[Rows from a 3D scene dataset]
#####

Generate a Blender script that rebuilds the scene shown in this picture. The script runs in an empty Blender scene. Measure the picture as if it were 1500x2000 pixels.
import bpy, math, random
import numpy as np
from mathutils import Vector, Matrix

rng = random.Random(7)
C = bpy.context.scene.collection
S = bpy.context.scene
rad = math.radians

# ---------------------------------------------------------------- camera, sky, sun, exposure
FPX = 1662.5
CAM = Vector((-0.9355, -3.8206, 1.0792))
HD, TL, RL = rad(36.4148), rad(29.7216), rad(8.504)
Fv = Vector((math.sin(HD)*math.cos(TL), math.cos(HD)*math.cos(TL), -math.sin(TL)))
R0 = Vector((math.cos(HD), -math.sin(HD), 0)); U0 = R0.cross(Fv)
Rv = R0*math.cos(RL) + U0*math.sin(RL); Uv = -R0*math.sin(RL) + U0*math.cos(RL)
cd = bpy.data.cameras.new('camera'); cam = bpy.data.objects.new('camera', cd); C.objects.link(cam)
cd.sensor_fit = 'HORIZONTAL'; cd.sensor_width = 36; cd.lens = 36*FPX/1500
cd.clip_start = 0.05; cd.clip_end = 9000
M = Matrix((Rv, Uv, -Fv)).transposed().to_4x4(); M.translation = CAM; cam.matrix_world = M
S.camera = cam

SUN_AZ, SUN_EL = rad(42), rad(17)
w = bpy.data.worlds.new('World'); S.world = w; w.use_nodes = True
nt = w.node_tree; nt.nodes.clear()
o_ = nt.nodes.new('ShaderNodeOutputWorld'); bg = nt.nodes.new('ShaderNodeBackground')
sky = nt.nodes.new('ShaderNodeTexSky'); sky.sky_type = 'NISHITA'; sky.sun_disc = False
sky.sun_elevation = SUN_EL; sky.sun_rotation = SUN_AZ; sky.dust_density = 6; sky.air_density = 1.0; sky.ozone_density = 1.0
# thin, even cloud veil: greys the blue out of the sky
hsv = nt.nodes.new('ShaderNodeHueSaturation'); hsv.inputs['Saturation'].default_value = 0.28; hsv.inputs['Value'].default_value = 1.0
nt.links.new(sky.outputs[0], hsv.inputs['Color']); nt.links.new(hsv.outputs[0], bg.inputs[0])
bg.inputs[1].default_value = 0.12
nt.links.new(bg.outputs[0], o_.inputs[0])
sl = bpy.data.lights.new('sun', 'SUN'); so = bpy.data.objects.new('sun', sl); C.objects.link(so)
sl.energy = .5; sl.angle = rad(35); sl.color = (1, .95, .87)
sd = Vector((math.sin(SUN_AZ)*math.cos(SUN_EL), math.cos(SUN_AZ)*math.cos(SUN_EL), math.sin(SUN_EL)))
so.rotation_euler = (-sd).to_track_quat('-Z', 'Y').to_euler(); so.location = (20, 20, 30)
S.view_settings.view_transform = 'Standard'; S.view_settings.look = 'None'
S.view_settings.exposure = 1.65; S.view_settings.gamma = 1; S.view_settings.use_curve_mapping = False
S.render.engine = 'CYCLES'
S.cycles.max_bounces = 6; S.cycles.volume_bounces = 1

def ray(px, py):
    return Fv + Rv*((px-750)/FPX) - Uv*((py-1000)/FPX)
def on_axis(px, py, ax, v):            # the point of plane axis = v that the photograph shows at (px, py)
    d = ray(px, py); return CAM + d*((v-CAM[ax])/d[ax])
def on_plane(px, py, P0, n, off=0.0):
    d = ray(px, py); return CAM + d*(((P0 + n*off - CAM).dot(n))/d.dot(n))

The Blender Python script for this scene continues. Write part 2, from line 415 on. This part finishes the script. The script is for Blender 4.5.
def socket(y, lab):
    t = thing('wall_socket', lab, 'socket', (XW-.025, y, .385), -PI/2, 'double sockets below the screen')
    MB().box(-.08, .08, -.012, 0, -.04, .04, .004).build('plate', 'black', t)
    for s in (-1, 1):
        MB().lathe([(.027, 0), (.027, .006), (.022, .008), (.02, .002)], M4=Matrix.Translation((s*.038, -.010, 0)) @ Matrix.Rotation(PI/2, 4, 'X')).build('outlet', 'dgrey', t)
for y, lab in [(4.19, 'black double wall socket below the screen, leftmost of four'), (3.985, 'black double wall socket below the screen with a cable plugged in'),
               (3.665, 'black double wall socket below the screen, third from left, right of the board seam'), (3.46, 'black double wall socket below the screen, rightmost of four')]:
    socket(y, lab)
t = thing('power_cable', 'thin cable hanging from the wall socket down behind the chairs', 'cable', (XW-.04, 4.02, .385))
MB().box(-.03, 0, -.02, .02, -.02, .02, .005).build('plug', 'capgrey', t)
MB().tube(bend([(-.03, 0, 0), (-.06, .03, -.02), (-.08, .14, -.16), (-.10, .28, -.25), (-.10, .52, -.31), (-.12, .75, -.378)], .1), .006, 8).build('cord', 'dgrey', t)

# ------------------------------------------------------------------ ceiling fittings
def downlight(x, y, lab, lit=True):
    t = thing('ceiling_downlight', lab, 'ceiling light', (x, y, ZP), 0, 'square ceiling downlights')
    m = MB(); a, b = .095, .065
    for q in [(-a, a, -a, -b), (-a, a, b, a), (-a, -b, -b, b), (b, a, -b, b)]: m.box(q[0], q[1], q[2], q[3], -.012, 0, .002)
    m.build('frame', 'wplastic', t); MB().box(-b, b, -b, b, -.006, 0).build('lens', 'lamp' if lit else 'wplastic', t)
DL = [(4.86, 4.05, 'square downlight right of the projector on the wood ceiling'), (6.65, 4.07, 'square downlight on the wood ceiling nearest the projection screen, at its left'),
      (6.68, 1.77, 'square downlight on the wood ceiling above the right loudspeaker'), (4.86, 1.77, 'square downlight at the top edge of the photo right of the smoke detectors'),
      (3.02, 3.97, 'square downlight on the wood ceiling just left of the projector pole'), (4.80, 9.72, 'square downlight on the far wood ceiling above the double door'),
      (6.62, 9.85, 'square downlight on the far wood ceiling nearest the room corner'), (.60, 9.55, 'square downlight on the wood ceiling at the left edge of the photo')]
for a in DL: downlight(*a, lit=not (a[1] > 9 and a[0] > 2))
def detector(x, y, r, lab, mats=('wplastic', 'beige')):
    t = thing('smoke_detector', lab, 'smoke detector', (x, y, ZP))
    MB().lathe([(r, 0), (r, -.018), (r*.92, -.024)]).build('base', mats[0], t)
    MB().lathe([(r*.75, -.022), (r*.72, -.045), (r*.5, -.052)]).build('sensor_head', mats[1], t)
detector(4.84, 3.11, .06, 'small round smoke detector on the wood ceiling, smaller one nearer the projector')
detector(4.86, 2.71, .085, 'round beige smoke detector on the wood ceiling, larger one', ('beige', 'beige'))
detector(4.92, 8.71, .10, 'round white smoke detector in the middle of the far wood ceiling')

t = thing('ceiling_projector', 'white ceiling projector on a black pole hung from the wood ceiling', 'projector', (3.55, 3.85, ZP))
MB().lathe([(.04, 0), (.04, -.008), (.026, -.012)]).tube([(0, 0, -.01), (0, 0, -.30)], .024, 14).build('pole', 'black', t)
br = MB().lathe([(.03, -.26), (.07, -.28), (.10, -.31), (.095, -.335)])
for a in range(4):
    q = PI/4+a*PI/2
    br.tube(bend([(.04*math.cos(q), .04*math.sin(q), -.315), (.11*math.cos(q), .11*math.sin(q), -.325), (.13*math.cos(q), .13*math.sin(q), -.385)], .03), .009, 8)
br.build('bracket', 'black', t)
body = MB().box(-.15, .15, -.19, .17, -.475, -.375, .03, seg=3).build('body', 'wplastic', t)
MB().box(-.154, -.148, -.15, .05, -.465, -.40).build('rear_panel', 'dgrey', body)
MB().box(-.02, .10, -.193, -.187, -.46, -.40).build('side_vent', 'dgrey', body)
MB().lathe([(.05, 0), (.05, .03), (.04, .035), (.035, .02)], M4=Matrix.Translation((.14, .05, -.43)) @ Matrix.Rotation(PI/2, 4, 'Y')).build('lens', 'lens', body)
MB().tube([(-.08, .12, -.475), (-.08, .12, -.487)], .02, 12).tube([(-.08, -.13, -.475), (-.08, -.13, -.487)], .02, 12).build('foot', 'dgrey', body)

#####

» Work to be completed: Quote the data above from the line containing "The Blender Python" to the line containing "8).build('cord', 'dgrey', t)", inclusive, and stop.

» The completed task:
The Blender Python script for this scene continues. Write part 2, from line 415 on. This part finishes the script. The script is for Blender 4.5.
def socket(y, lab):
    t = thing('wall_socket', lab, 'socket', (XW-.025, y, .385), -PI/2, 'double sockets below the screen')
    MB().box(-.08, .08, -.012, 0, -.04, .04, .004).build('plate', 'black', t)
    for s in (-1, 1):
        MB().lathe([(.027, 0), (.027, .006), (.022, .008), (.02, .002)], M4=Matrix.Translation((s*.038, -.010, 0)) @ Matrix.Rotation(PI/2, 4, 'X')).build('outlet', 'dgrey', t)
for y, lab in [(4.19, 'black double wall socket below the screen, leftmost of four'), (3.985, 'black double wall socket below the screen with a cable plugged in'),
               (3.665, 'black double wall socket below the screen, third from left, right of the board seam'), (3.46, 'black double wall socket below the screen, rightmost of four')]:
    socket(y, lab)
t = thing('power_cable', 'thin cable hanging from the wall socket down behind the chairs', 'cable', (XW-.04, 4.02, .385))
MB().box(-.03, 0, -.02, .02, -.02, .02, .005).build('plug', 'capgrey', t)
MB().tube(bend([(-.03, 0, 0), (-.06, .03, -.02), (-.08, .14, -.16), (-.10, .28, -.25), (-.10, .52, -.31), (-.12, .75, -.378)], .1), .006, 8).build('cord', 'dgrey', t)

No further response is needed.